Je pense qu’à ce niveau Badiou avait oublié l’assertion de son maître Althusser avec qui ils ont instauré les cours de philosophie pour scientifiques en 1967 : « La philosophie ne connaît pas la science ou les sciences que pour les soumettre à une exploitation apologétique servant des valeurs extrascientifiques »[1] . Il y a un état de soumission et d’exploitation de la  mathématique. Ce motif valait-il la peine de réintriquer la philosophie et la mathématique ? Althusser aurait raison de dire que les philosophes se cassent la figure et que depuis Thalès, tous les philosophes tombent dans les puits. Et une des façons de se c casser la figure est « l’énergie avec la quelle Badiou marque l’ignorance des mathématiciens sur ce qu’ils font »[2] . Les mathématiciens sont-ils les MM.Jourdain de la philosophie ? Avec quel statut, Badiou le dit-il ? Que chacun s’occupe des ses affaires et les vaches seront bien gardées.

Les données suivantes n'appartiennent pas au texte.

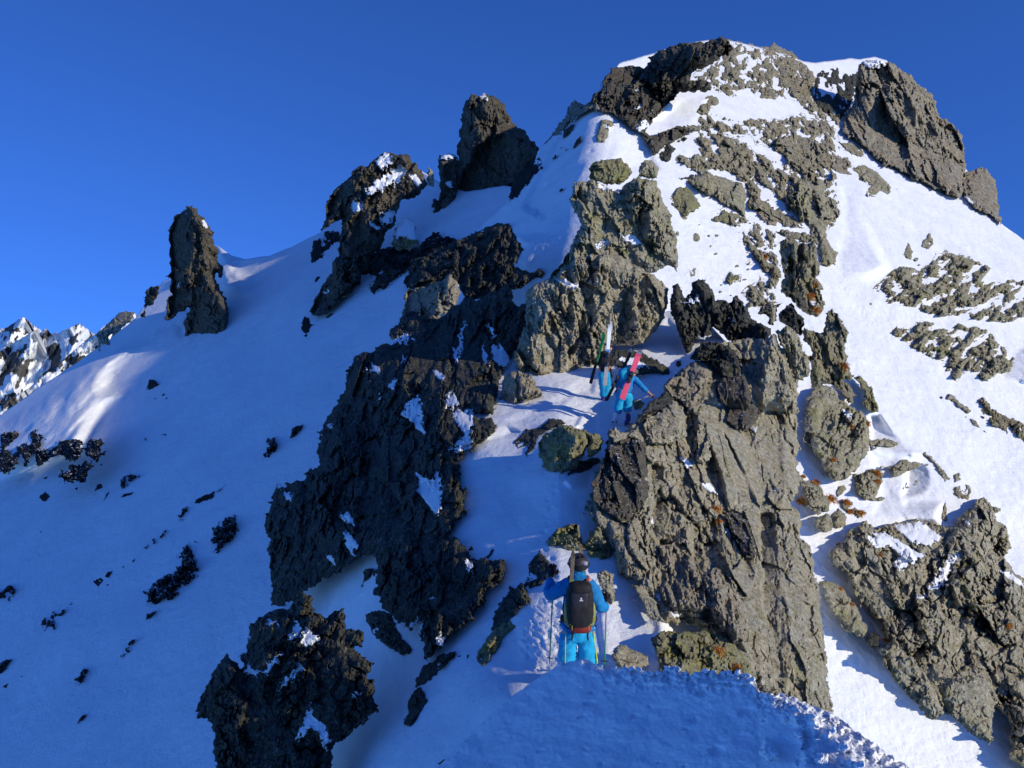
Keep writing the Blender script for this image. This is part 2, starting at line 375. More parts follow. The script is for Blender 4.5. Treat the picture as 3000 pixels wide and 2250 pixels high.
A2_TOP = P('1130,1090 1170,985 1205,850 1275,770 1347,704 1388,686 1440,636 1492,590 1535,548 1568,470 1575,444 1590,432 1640,388 1700,318 1740,283 1758,242 1800,205 c3:340,213 420,188 500,166 600,131 720,110 800,100 860,110 980,138 1050,158 1150,185 1190,205 1240,211 1320,202 1400,191 1450,195 1520,183 1575,200 p:2640,230 2690,270 2740,340 2800,430 2830,495 2860,540 2896,600 2936,657 3000,704 3100,790 3250,900 3600,1150')
def a2_sculpt(x, y, crest):
    if crest: return 1.6*fbm(x/40, y*0, 13, 4)
    h = 10*fbm(x/260, y/260, 15, 3)+2.2*fbm((x+y)/60, (y-x)/22, 19, 4)*sstep(1900, 2100, x)+1.4*fbm(x/24, y/24, 29, 4)
    h = h+fsum(x, y, [
      (P('z2:1525,10 1600,60 1760,360 1930,690 1820,760 1720,790 1500,760 1480,560 1530,420 1540,200'), 2480, 700, .55, .1, -4, 22),      # shaded flank of a snow rib
      (P('z2:1560,-40 1800,300 2000,700 2300,900 2212,300 1900,0'), 2540, 640, -.12, 0, 12, 30),
      (P('z3:880,640 960,640 1060,780 1240,920 1340,980 1240,1010 1080,960 880,860'), 2640, 1290, .7, .3, 0, 12),
      (P('z3:1180,1090 1330,1060 1400,1110 1410,1240 1350,1300 1230,1330 1160,1340 1190,1200'), 2710, 1430, 1.1, .1, -14, 12),
      (P('z3:880,960 1100,1000 1160,1200 1200,1400 1500,1400 1480,1580 1100,1560 900,1500 980,1300'), 2610, 1430, .45, .2, -6, 20),
      (P('z3:1980,240 2212,60 2400,60 2400,380 2212,370 2040,310'), 2960, 1080, .9, .2, -4, 12),
      (P('z1:880,560 1130,520 1060,640 980,760 760,800 620,760 760,660'), 2010, 340, .5, .1, -4, 14),
      (P('c2:1560,1090 1890,1080 1830,1170 1640,1300 1600,1250 1640,1160'), 1640, 720, -.4, -.1, 0, 22),
      (P('z1:410,760 240,1090 400,1180 680,1160 620,1050 480,850'), 1820, 400, -.35, 0, 3, 18),
      (P('z1:-50,600 180,670 400,770 260,1040 60,1120 -300,1600 -500,1500'), 1800, 400, .18, .0, 0, 14),
    ])
    gr = (-.62*x+.79*y)/24.0; h = h+1.5*fbm(gr, (x*.79+y*.62)/420, 45, 3)*sstep(2250, 2450, x)
    streak = sdf(x, y, P('c2:1750,745 1850,660 1980,580 2060,520 2080,540 1960,620 1850,690 1770,755'))
    tex = sdf(x, y, P('c2:1580,1150 1620,1095 1880,1090 1830,1170 1680,1280 1610,1300'))
    rg = perlin(x/5, y/5, 41)
    h = h+sstep(-2, 3, streak)*(3*rg+1-.25*(x-1690))*.8+sstep(-2, 4, tex)*3.0*rg
    dbr = sdf(x, y, P('z2:1480,760 1640,860 1850,1000 2212,1090 2212,1180 1850,1180 1640,1100 1500,900'))
    h = h+sstep(-20, 30, dbr)*3.5*fbm(x/9, y/9, 43, 3)
    dbr = sdf(x, y, P('z3:1500,330 2212,380 2212,600 1800,480 1560,420'))
    h = h+sstep(-20, 30, dbr)*3.0*fbm(x/8, y/8, 44, 3)
    return h
snow_mountain = sheet('snow_mountainside', mount, A2_TOP, np.arange(1130, 3601, 4.5), 2700, 520, a2_sculpt, 55, back=(.35, -.3))

N_TOP = P('500,2400 560,2330 640,2100 720,1980 760,1940 850,1720 900,1500 1000,1360 1100,1160 1250,1010 1500,1020 1600,1060 1700,1000 1800,960 1900,920 2000,905 2060,930 2200,1080 2280,1200')
def n_sculpt(x, y, crest):
    if crest: return 1.5*fbm(x/40, y*0, 23, 3)
    h = 9*fbm(x/190, y/190, 25, 3)+1.6*fbm(x/30, y/30, 27, 4)
    h = h+fsum(x, y, [
      (P('c6:220,885 330,860 520,790 620,740 800,600 830,640 800,740 700,760 560,850 400,900'), 1560, 1190, -.35, -.55, 6, 12),   # sunlit edge of the terrace
      (P('c6:210,990 290,920 330,910 410,950 330,980'), 1460, 1265, -.9, -.5, 4, 8),
      (P('c6:740,860 800,830 830,870 830,950 760,940 710,920'), 1725, 1235, -1.0, -.2, 6, 8),
      (P('c6:640,1210 800,1160 800,1250 690,1260'), 1690, 1410, -1.0, -.5, 5, 8),
      (P('c7:400,600 560,470 640,500 640,760 560,860 400,700'), 1570, 1850, -.25, 0, 4, 16),
      (P('c7:830,560 930,340 1040,420 1160,620 1130,760 940,840 860,800'), 1830, 1840, -.25, 0, 6, 16),
      (P('c6:1210,330 1260,400 1330,580 1150,650 1000,640 900,520 1050,480 1150,420'), 1930, 1040, -.3, .2, 4, 12),
    ])
    tr = sstep(-10, 25, sdf(x, y, P('c7:380,640 540,440 660,480 680,760 600,860 480,900 400,780')))
    h = h+tr*(5.5*fbm((x-y)/13, (x+y)/34, 33, 5, .6)+4*facet(x/17, y/17, 35, 1.2, .6))
    tr = sstep(-10, 15, sdf(x, y, P('c6:500,700 700,640 900,760 980,880 700,960 420,900')))
    h = h+tr*2.6*fbm(x/13, y/13, 36, 4)
    tk = [(1705,1905),(1668,1840),(1640,1770),(1618,1690),(1604,1610),(1600,1535),(1612,1465),(1640,1400),(1672,1345),(1708,1290),(1752,1252),(1800,1246)]
    for i in range(34):
        f_ = i/33*(len(tk)-1); j = min(int(f_), len(tk)-2); g = f_-j
        r = np.interp(tk[j][1], [1250, 1900], [5.5, 11]); fx = tk[j][0]*(1-g)+tk[j+1][0]*g+(r*.8 if i % 2 else -r*.8); fy = tk[j][1]*(1-g)+tk[j+1][1]*g
        dx, dy = (x-fx)/r, (y-fy)/(r*.75); e = dx*dx+dy*dy
        h = h-r*.8*np.exp(-e*1.3)+r*.22*np.exp(-(np.sqrt(e)-1.5)**2*5)
    h = h+26*np.exp(-((x-1772)/46)**2-((y-1172)/13)**2)      # lip of snow the upper climber stands behind
    # trodden track across the shaded patch
    h = h+1.3*sstep(-10, 30, sdf(x, y, P('c6:120,1200 600,1240 760,1300 740,1450 100,1400')))*fbm(x/50, y/11, 37, 3)
    return h
snow_ridge = sheet('snow_ridge', near, N_TOP, np.arange(500, 2281, 4.5), 2640, 400, n_sculpt, 16, back=(.25, -.3))

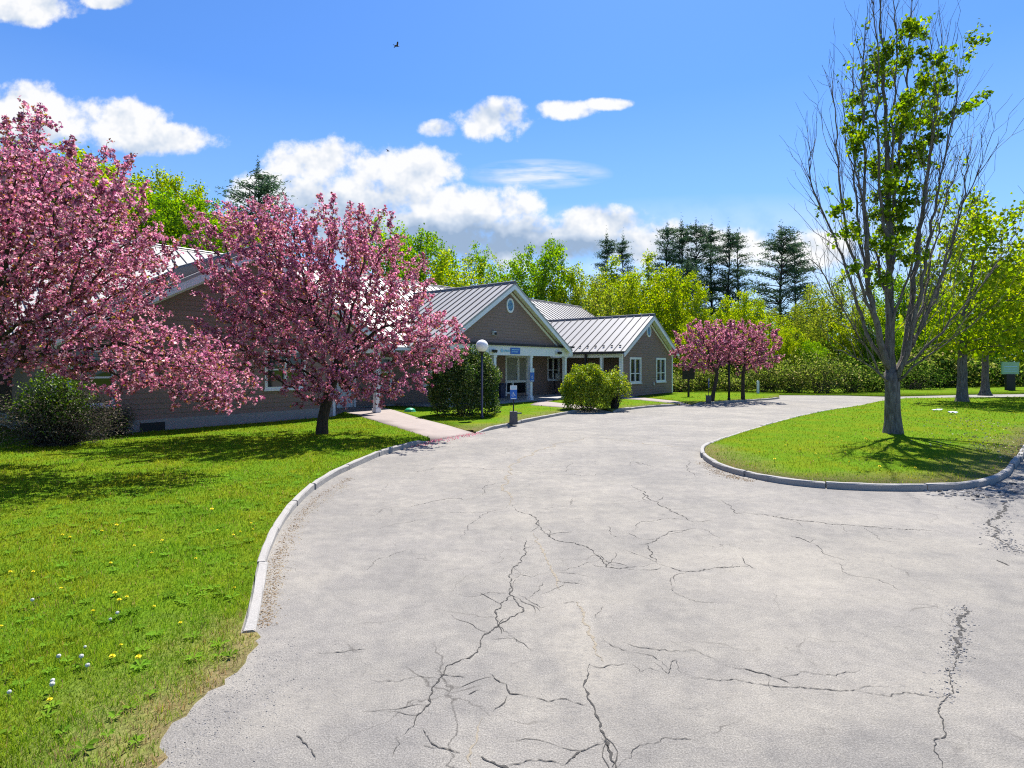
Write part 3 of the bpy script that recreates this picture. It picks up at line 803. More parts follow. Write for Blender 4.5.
PINK = [(.64, .30, .395), (.49, .18, .275), (.30, .085, .165), (.76, .47, .54), (.20, .10, .05), (.26, .22, .05), (.34, .17, .07)]
PW = [.30, .27, .14, .13, .07, .03, .06]
def crab(name_seed, base, ells, trunk, nattr, D, per, bsize, label, tip=.004, spikes=40, group='pink flowering crabapple trees', leafy=.0):
    """trunk: list of local points; ells in local coordinates"""
    A = ell_points(ells, nattr, .5)
    A = A[A[:, 2] > .9]
    par = [-1] + list(range(len(trunk) - 1))
    nodes, par = colonize(A, trunk, par, D, D * 9, D * 1.6, (0, 0, .08), 140, .16)
    r = radii(par, tip, 2.25)
    # twigs
    child = np.zeros(len(par), int)
    for p in par:
        if p >= 0: child[p] += 1
    thin = np.where((r < tip * 4.2))[0]
    extra_n = []; extra_p = []; c = len(nodes); nl = list(nodes); pl = list(par); bl = []
    zc = nodes[:, 2].max()
    for i in thin:
        for _ in range(1 if rng.random() < .8 else 2):
            d = nodes[i] - nodes[par[i]]; d = d / (np.linalg.norm(d) + 1e-9) + rng.normal(0, .65, 3); d /= np.linalg.norm(d)
            L_ = D * rng.uniform(.5, 1.3); q = nodes[i] + d * L_
            nl.append(q); pl.append(i)
            for t in np.linspace(.1, 1, 3): bl.append(nodes[i] * (1 - t) + q * t)
    tips = np.where((child == 0) & (nodes[:, 2] > zc * .55))[0]
    for i in rng.choice(tips, min(spikes, len(tips)), replace=False):   # straight young shoots past the outline
        d = nodes[i] - np.array(trunk[-1]); d[2] = abs(d[2]); d = d / np.linalg.norm(d) * .7 + np.array([0, 0, .8]) + rng.normal(0, .2, 3); d /= np.linalg.norm(d)
        L_ = rng.uniform(.25, .65); q = i
        for k in range(4):
            p0 = nl[q]; p1 = p0 + d * L_ / 4; nl.append(p1); pl.append(q); q = len(nl) - 1
            for t in (0, .25, .5, .75): bl.append(p0 * (1 - t) + p1 * t)
    nl = np.array(nl); pl = np.array(pl); r = radii(pl, tip, 2.25)
    bl = np.array(bl); bl = bl[rng.random(len(bl)) < .9]; per = int(per * 1.9); n = len(bl) * per
    bl = bl + rng.normal(0, .035, bl.shape); dd = rng.normal(0, 1, (n, 3)); dd /= np.linalg.norm(dd, axis=1)[:, None]
    pos = np.repeat(bl, per, 0) + dd * (np.repeat(rng.uniform(.03, .085, len(bl)), per) * rng.random(n) ** .4)[:, None]
    # whole twigs lean to bloom or to bronze leaf
    tw = np.repeat(rng.random(len(bl)), per)
    c = palette(n, PINK, PW, .2)
    c *= np.repeat(rng.uniform(.72, 1.25, len(bl)), per)[:, None]; lf = rng.random(n) < leafy; c[lf] = palette(lf.sum(), [(.17, .10, .045), (.20, .17, .05), (.14, .12, .04)], [1, 1, 1])
    sz = bsize * rng.uniform(.6, 1.3, n)
    return tree_obj('crabapple_tree', base, branch_mesh('trunk', nl, pl, r), leaf_mesh('crown', pos, sz, c, 0, .9), M['bark_crab'], M['blossom'], label, 'tree', group)

def px_ells(lst, base):
    """ellipsoids given as photo px centre, px radii, depth offset m, depth radius m, weight -> local to base"""
    out = []
    for (px, py, rx, ry, dy, rd, w) in lst:
        Y = base.y + dy; c = at(px, py, Y) - base; k = Y / F
        out.append((tuple(c), (rx * k, rd, ry * k), w))
    return out
# middle crabapple
b = gp(322, 434, LZ)
E = px_ells([(318, 300, 102, 75, 0, 2.9, 5), (290, 240, 85, 40, .3, 2.3, 2.2), (345, 245, 60, 45, 0, 2, 1.4), (415, 335, 48, 34, -.3, 1.5, 1.7), (242, 312, 48, 44, 0, 1.8, 1.4), (350, 382, 80, 26, -1.3, 1.2, 2.6), (300, 350, 105, 34, -.9, 1.7, 1.3), (430, 345, 42, 34, -.4, 1.3, 1.0),
             (240, 220, 60, 24, .3, 1, .5), (390, 285, 45, 40, .2, 1.6, 1.1), (228, 345, 34, 26, -.3, 1.2, .5)], b)
crab(1, b, E, [(0, 0, -.1), (.02, 0, .4), (.12, .02, .9), (.25, 0, 1.4), (.42, 0, 1.9), (.5, .05, 2.3)], 4000, .165, 5, .064,
     'big pink crabapple on the lawn in front of the building, whole leaning trunk in view', spikes=90)
# near-left crabapple
b = gp(-60, 470, LZ)
E = px_ells([(25, 275, 135, 105, 0, 2.8, 5), (15, 175, 95, 62, .2, 1.9, 1.6), (178, 366, 78, 36, -.2, 1.4, 2.1), (92, 272, 66, 58, 0, 1.8, 1.5), (215, 392, 50, 20, -.3, .8, .9), (-130, 270, 130, 110, 0, 2.5, 2.2), (90, 345, 110, 40, -.6, 1.4, 1.7), (-20, 330, 120, 40, -1, 1.3, 1), (30, 225, 110, 70, -1.9, 1.7, 2.2)], b)
crab(2, b, E, [(0, 0, -.1), (.05, 0, .5), (.15, .02, 1.0), (.35, 0, 1.5), (.7, 0, 1.8)], 4700, .155, 5, .056,
     'nearest pink flowering crabapple leaning in from the left edge over the shrub', spikes=110)
# two small crabapples at the far bend
for k, (px, tr, xo, lab) in enumerate([(712, .25, -2, 'left of two small pink crabapples at the bend, on a trunk leaning right'), (743, 0, 4, 'right of two small pink crabapples at the bend, on a straight upright trunk')]):
    b = gp(px, 401 if k == 0 else 399.5, LZ)
    cx = px - (3 if k == 0 else -3)
    E = px_ells([(cx, 346, 34, 24, 0, 1.9, 4), (cx - 4, 333, 24, 14, 0, 1.4, 1.2), (cx + (10 if k else -14), 362, 26, 11, 0, 1.5, 1.2)], b)
    crab(3 + k, b, E, [(0, 0, -.1), (tr * .4, 0, .6), (tr, 0, 1.2), (tr * 1.2, 0, 1.6)], 1000, .2, 5, .085, lab, tip=.006, spikes=25)

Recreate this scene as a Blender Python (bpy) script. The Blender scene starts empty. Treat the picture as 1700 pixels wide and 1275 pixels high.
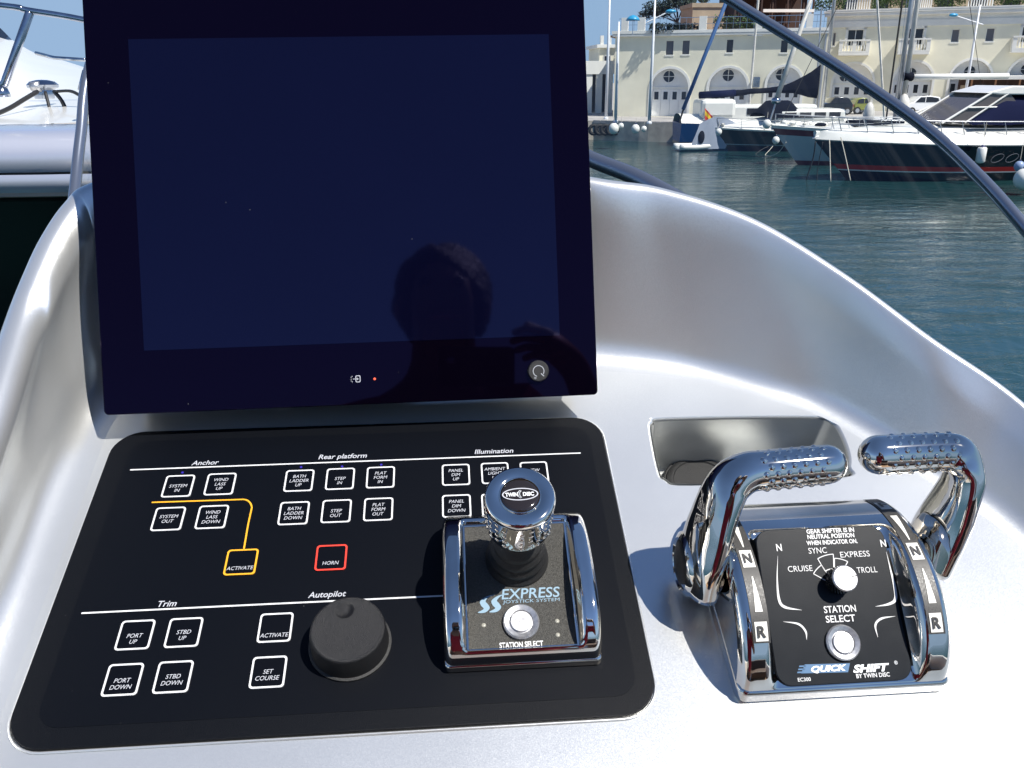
import bpy, bmesh, math, random
from mathutils import Vector, Matrix, geometry
random.seed(7)
S = bpy.context.scene
COL = S.collection
# ------------------------------------------------------------------ camera
F = 1420.0                      # focal length in pixels of the 1700 px wide photograph
AX = Vector((0.9971028, -0.0300001, 0.0699002)).normalized()
AZ = Vector((-0.0044959, -0.9405776, -0.3395491)); AZ = (AZ - AX*AZ.dot(AX)).normalized()
AY = Vector((-0.0759331, -0.3382511, 0.9379874)); AY = (AY - AX*AY.dot(AX) - AZ*AY.dot(AZ)).normalized()
EYE = Vector((0.0, 0.0, 5.0))
def cw(P):                       # camera-space (x right, y down, z forward) -> world
    P = Vector(P); return EYE + Vector((AX.dot(P), AY.dot(P), AZ.dot(P)))
def cd(P):
    P = Vector(P); return Vector((AX.dot(P), AY.dot(P), AZ.dot(P)))
def ray(px, py): return cd(((px-850)/F, (py-637.5)/F, 1.0))
def at_dist(px, py, Y):          # world point seen at a pixel, at world distance Y ahead
    d = ray(px, py); return EYE + d*(Y/d.y)
def at_z(px, py, z):
    d = ray(px, py); return EYE + d*((z-EYE.z)/d.z)
cam_data = bpy.data.cameras.new('camera'); cam = bpy.data.objects.new('camera', cam_data); COL.objects.link(cam)
r, u, b = cd((1,0,0)), cd((0,-1,0)), cd((0,0,-1))
cam.matrix_world = Matrix(((r.x,u.x,b.x,EYE.x),(r.y,u.y,b.y,EYE.y),(r.z,u.z,b.z,EYE.z),(0,0,0,1)))
cam_data.sensor_width = 36; cam_data.lens = 36*F/1700
cam_data.clip_start = 0.01; cam_data.clip_end = 6000
S.camera = cam
# ------------------------------------------------------------------ light
SUN = Vector((0.43, -0.36, 0.83)).normalized()
w = bpy.data.worlds.new('World'); S.world = w; w.use_nodes = True
nt = w.node_tree; nt.nodes.clear()
sky = nt.nodes.new('ShaderNodeTexSky'); sky.sky_type = 'NISHITA'; sky.sun_disc = False
sky.sun_elevation = math.asin(SUN.z); sky.sun_rotation = math.atan2(SUN.x, SUN.y)
sky.air_density = 0.6; sky.dust_density = 0.0; sky.ozone_density = 4.0; sky.altitude = 0
bg = nt.nodes.new('ShaderNodeBackground'); bg.inputs[1].default_value = 0.12
out = nt.nodes.new('ShaderNodeOutputWorld')
cap_ = nt.nodes.new('ShaderNodeMix'); cap_.data_type = 'RGBA'; cap_.blend_type = 'DARKEN'; cap_.inputs[0].default_value = 1; cap_.inputs[7].default_value = (1.9, 2.85, 4.2, 1)
nt.links.new(sky.outputs[0], cap_.inputs[6]); nt.links.new(cap_.outputs[2], bg.inputs[0]); nt.links.new(bg.outputs[0], out.inputs[0])
sd = bpy.data.lights.new('sun', 'SUN'); sd.energy = 5.0; sd.angle = math.radians(0.53); sd.color = (1.0, 0.96, 0.90)
so = bpy.data.objects.new('sun', sd); COL.objects.link(so); so.location = (0, 0, 30)
so.rotation_euler = SUN.to_track_quat('Z', 'Y').to_euler()
S.view_settings.view_transform = 'Standard'; S.view_settings.look = 'None'
S.view_settings.gamma = 1; S.view_settings.use_curve_mapping = False; S.view_settings.exposure = 0.48
S.render.engine = 'CYCLES'
S.cycles.use_denoising = True
S.cycles.max_bounces = 8; S.cycles.transparent_max_bounces = 12
S.cycles.sample_clamp_indirect = 6; S.cycles.sample_clamp_direct = 60
S.cycles.caustics_reflective = False; S.cycles.caustics_refractive = False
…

Qu’il fasse de la mathématique une précondition de la philosophie, cela ne fait pas du mathématicien un philosophe. J’accepte seulement, à la suite de Louis Althusser, que le mathématicien a une philosophie spontanée qui n’est pas à confondre à la mathématique. Par ailleurs, il ne suffit pas d’utiliser le vocabulaire mathématique, par la magie du transfert ou placage, pour que les concepts gardent la même acception. Je ne sais pas si l’infini mathématique a quelque chose à avoir avec l’un ou Dieu. Je me demande si la mathématique fait penser à l’être. Je m’interroge si le multiple des multiples ou le multiple pur équivaut en mathématique au vide. Je ne suis pas mathématicien mais je me pose ces questions ; j’ai l’impression que Badiou fait la confusion des genres ou des domaines, et ne peut marcher avec lui que celui qui a accepté de faire « la réforme de l’entendement » (l’expression est de Desanti[3]). Mais quand on essaie d’être un lecteur attentif, on voit que l’arrière-fond détermine la passion spéculative de Badiou et le contraint à exploiter la mathématique.


[1] Ib., p.265.
[2] F. WAHL, Préface , dans A. BADIOU, Conditions, p.43.
[3] Z.T. DESANTI, Quelques remarques à propos de l’ontologie intrinsèque d’Alain Badiou, dans Les Temps modernes N° 526 (mai 1990), p.62.